Work required:
Write out the data below in full. Keep it exact.

Source material:
-- begin --
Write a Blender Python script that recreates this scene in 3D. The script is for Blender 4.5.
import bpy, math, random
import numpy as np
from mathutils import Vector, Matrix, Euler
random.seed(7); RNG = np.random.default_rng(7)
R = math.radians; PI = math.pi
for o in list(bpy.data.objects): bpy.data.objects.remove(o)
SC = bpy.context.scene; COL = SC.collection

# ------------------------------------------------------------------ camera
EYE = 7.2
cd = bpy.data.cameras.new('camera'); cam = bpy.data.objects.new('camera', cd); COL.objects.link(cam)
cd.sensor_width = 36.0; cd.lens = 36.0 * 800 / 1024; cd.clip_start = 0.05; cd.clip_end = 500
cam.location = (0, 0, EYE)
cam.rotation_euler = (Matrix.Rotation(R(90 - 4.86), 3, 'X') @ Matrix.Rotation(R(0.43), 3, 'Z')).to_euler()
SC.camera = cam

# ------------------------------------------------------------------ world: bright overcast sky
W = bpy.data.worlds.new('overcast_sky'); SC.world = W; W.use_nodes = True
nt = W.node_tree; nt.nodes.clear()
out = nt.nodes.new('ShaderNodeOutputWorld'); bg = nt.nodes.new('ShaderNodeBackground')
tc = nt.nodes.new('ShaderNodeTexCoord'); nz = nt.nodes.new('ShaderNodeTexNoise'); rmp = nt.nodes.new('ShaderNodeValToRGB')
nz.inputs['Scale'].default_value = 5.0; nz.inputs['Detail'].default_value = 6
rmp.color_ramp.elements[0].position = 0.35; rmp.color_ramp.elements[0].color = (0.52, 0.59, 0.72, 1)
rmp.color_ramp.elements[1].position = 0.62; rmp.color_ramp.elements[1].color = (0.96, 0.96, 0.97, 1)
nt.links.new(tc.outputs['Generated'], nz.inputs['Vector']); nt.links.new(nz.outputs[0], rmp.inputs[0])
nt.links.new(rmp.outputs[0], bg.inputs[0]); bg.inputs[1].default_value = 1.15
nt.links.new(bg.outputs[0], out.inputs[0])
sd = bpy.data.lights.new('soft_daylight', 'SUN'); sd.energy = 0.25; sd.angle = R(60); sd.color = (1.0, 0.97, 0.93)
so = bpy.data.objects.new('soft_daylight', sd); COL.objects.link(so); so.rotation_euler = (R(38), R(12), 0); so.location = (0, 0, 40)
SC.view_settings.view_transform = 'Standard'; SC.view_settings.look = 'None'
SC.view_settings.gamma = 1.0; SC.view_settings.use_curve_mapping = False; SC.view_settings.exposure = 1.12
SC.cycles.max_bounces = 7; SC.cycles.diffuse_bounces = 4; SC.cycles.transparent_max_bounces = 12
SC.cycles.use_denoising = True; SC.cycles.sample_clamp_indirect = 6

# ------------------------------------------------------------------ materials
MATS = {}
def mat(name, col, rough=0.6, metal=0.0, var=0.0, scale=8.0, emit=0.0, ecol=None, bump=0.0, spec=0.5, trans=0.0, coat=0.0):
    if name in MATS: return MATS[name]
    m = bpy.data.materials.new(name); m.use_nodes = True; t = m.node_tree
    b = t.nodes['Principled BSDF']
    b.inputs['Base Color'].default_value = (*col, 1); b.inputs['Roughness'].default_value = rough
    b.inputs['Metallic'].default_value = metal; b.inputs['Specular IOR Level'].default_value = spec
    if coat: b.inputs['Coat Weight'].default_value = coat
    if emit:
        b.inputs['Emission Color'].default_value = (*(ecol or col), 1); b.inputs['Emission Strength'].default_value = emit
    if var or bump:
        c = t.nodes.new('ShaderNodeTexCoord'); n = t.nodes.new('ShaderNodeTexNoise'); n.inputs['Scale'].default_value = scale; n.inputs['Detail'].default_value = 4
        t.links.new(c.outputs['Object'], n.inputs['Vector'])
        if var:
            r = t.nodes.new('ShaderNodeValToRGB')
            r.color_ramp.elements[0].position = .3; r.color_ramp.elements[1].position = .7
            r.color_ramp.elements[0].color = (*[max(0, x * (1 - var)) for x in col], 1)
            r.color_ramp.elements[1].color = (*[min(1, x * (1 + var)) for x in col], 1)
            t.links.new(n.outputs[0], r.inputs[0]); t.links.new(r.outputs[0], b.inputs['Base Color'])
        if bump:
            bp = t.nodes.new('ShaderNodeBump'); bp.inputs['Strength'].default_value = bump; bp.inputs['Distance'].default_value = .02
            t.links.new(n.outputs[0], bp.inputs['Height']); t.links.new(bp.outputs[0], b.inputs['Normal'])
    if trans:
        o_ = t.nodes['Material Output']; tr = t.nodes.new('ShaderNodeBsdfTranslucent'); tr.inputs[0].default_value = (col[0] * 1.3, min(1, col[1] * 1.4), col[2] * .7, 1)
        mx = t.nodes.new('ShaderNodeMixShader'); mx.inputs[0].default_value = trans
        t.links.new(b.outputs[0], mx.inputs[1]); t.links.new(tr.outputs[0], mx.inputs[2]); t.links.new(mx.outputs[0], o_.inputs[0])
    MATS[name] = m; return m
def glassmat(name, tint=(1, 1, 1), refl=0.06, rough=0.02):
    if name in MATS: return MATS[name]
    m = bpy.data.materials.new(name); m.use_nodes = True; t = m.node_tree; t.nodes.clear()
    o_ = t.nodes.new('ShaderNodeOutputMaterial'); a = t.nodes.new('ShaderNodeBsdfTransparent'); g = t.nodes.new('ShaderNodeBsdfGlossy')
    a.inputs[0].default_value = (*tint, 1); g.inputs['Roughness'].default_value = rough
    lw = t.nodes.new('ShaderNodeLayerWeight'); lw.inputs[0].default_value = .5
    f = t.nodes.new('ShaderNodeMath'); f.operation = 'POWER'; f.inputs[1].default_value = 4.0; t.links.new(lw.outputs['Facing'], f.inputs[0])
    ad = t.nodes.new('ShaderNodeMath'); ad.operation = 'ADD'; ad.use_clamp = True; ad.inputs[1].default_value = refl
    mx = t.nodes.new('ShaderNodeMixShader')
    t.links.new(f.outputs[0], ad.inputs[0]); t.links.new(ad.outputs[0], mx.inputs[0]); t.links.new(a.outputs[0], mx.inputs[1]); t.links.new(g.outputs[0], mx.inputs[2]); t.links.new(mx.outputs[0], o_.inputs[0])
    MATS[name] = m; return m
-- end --
Solution to this exercise:
Write a Blender Python script that recreates this scene in 3D. The script is for Blender 4.5.
import bpy, math, random
import numpy as np
from mathutils import Vector, Matrix, Euler
random.seed(7); RNG = np.random.default_rng(7)
R = math.radians; PI = math.pi
for o in list(bpy.data.objects): bpy.data.objects.remove(o)
SC = bpy.context.scene; COL = SC.collection

# ------------------------------------------------------------------ camera
EYE = 7.2
cd = bpy.data.cameras.new('camera'); cam = bpy.data.objects.new('camera', cd); COL.objects.link(cam)
cd.sensor_width = 36.0; cd.lens = 36.0 * 800 / 1024; cd.clip_start = 0.05; cd.clip_end = 500
cam.location = (0, 0, EYE)
cam.rotation_euler = (Matrix.Rotation(R(90 - 4.86), 3, 'X') @ Matrix.Rotation(R(0.43), 3, 'Z')).to_euler()
SC.camera = cam

# ------------------------------------------------------------------ world: bright overcast sky
W = bpy.data.worlds.new('overcast_sky'); SC.world = W; W.use_nodes = True
nt = W.node_tree; nt.nodes.clear()
out = nt.nodes.new('ShaderNodeOutputWorld'); bg = nt.nodes.new('ShaderNodeBackground')
tc = nt.nodes.new('ShaderNodeTexCoord'); nz = nt.nodes.new('ShaderNodeTexNoise'); rmp = nt.nodes.new('ShaderNodeValToRGB')
nz.inputs['Scale'].default_value = 5.0; nz.inputs['Detail'].default_value = 6
rmp.color_ramp.elements[0].position = 0.35; rmp.color_ramp.elements[0].color = (0.52, 0.59, 0.72, 1)
rmp.color_ramp.elements[1].position = 0.62; rmp.color_ramp.elements[1].color = (0.96, 0.96, 0.97, 1)
nt.links.new(tc.outputs['Generated'], nz.inputs['Vector']); nt.links.new(nz.outputs[0], rmp.inputs[0])
nt.links.new(rmp.outputs[0], bg.inputs[0]); bg.inputs[1].default_value = 1.15
nt.links.new(bg.outputs[0], out.inputs[0])
sd = bpy.data.lights.new('soft_daylight', 'SUN'); sd.energy = 0.25; sd.angle = R(60); sd.color = (1.0, 0.97, 0.93)
so = bpy.data.objects.new('soft_daylight', sd); COL.objects.link(so); so.rotation_euler = (R(38), R(12), 0); so.location = (0, 0, 40)
SC.view_settings.view_transform = 'Standard'; SC.view_settings.look = 'None'
SC.view_settings.gamma = 1.0; SC.view_settings.use_curve_mapping = False; SC.view_settings.exposure = 1.12
SC.cycles.max_bounces = 7; SC.cycles.diffuse_bounces = 4; SC.cycles.transparent_max_bounces = 12
SC.cycles.use_denoising = True; SC.cycles.sample_clamp_indirect = 6

# ------------------------------------------------------------------ materials
MATS = {}
def mat(name, col, rough=0.6, metal=0.0, var=0.0, scale=8.0, emit=0.0, ecol=None, bump=0.0, spec=0.5, trans=0.0, coat=0.0):
    if name in MATS: return MATS[name]
    m = bpy.data.materials.new(name); m.use_nodes = True; t = m.node_tree
    b = t.nodes['Principled BSDF']
    b.inputs['Base Color'].default_value = (*col, 1); b.inputs['Roughness'].default_value = rough
    b.inputs['Metallic'].default_value = metal; b.inputs['Specular IOR Level'].default_value = spec
    if coat: b.inputs['Coat Weight'].default_value = coat
    if emit:
        b.inputs['Emission Color'].default_value = (*(ecol or col), 1); b.inputs['Emission Strength'].default_value = emit
    if var or bump:
        c = t.nodes.new('ShaderNodeTexCoord'); n = t.nodes.new('ShaderNodeTexNoise'); n.inputs['Scale'].default_value = scale; n.inputs['Detail'].default_value = 4
        t.links.new(c.outputs['Object'], n.inputs['Vector'])
        if var:
            r = t.nodes.new('ShaderNodeValToRGB')
            r.color_ramp.elements[0].position = .3; r.color_ramp.elements[1].position = .7
            r.color_ramp.elements[0].color = (*[max(0, x * (1 - var)) for x in col], 1)
            r.color_ramp.elements[1].color = (*[min(1, x * (1 + var)) for x in col], 1)
            t.links.new(n.outputs[0], r.inputs[0]); t.links.new(r.outputs[0], b.inputs['Base Color'])
        if bump:
            bp = t.nodes.new('ShaderNodeBump'); bp.inputs['Strength'].default_value = bump; bp.inputs['Distance'].default_value = .02
            t.links.new(n.outputs[0], bp.inputs['Height']); t.links.new(bp.outputs[0], b.inputs['Normal'])
    if trans:
        o_ = t.nodes['Material Output']; tr = t.nodes.new('ShaderNodeBsdfTranslucent'); tr.inputs[0].default_value = (col[0] * 1.3, min(1, col[1] * 1.4), col[2] * .7, 1)
        mx = t.nodes.new('ShaderNodeMixShader'); mx.inputs[0].default_value = trans
        t.links.new(b.outputs[0], mx.inputs[1]); t.links.new(tr.outputs[0], mx.inputs[2]); t.links.new(mx.outputs[0], o_.inputs[0])
    MATS[name] = m; return m
def glassmat(name, tint=(1, 1, 1), refl=0.06, rough=0.02):
    if name in MATS: return MATS[name]
    m = bpy.data.materials.new(name); m.use_nodes = True; t = m.node_tree; t.nodes.clear()
    o_ = t.nodes.new('ShaderNodeOutputMaterial'); a = t.nodes.new('ShaderNodeBsdfTransparent'); g = t.nodes.new('ShaderNodeBsdfGlossy')
    a.inputs[0].default_value = (*tint, 1); g.inputs['Roughness'].default_value = rough
    lw = t.nodes.new('ShaderNodeLayerWeight'); lw.inputs[0].default_value = .5
    f = t.nodes.new('ShaderNodeMath'); f.operation = 'POWER'; f.inputs[1].default_value = 4.0; t.links.new(lw.outputs['Facing'], f.inputs[0])
    ad = t.nodes.new('ShaderNodeMath'); ad.operation = 'ADD'; ad.use_clamp = True; ad.inputs[1].default_value = refl
    mx = t.nodes.new('ShaderNodeMixShader')
    t.links.new(f.outputs[0], ad.inputs[0]); t.links.new(ad.outputs[0], mx.inputs[0]); t.links.new(a.outputs[0], mx.inputs[1]); t.links.new(g.outputs[0], mx.inputs[2]); t.links.new(mx.outputs[0], o_.inputs[0])
    MATS[name] = m; return m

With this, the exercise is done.